Radar deployment on Turkish soil

Independent of the rivalry taking place between Russia and the US over Turkey's missile acquisition project, the deployment of a search radar on Turkish soil as part of the US's missile shield project planned to be implemented in Czech and Polish territories, might be on the agenda, though sources declined to comment on the issue.

But Turkey seeks deployment of missiles if necessary on its soil if the US missile shield program is integrated with NATO's missile system rather than being part of bilateral US missile plans. This policy stems from Ankara's sensitivity over not becoming a target to Iran's possible missile attacks.
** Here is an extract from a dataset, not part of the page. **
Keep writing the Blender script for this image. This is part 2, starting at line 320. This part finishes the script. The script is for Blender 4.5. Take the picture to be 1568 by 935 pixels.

The powerful "forward based" radar system would be placed in southeastern Europe, possibly in Turkey, the Caucasus or the Caspian Sea region, Air Force Lt. Gen. Henry Obering, head of the Pentagon's Missile Defense Agency, said in remarks delivered almost a month ago at a defense technology conference sponsored by Aviation Week magazine.

In an apparent response to media reports that US Vice President Dick Cheney would raise the issue with Turkish officials in his planned visit to Ankara later this week, Iranian Foreign Ministry spokesman Mohammad Ali Hosseini said that such a plan would trigger an arms race and was detrimental to the interests of regional states, Iran's official IRNA new agency reported on Monday. "Of course, Turkish officials have not commented on the issue. The US missile base is a military and security threat to the region," he was quoted as saying by the agency.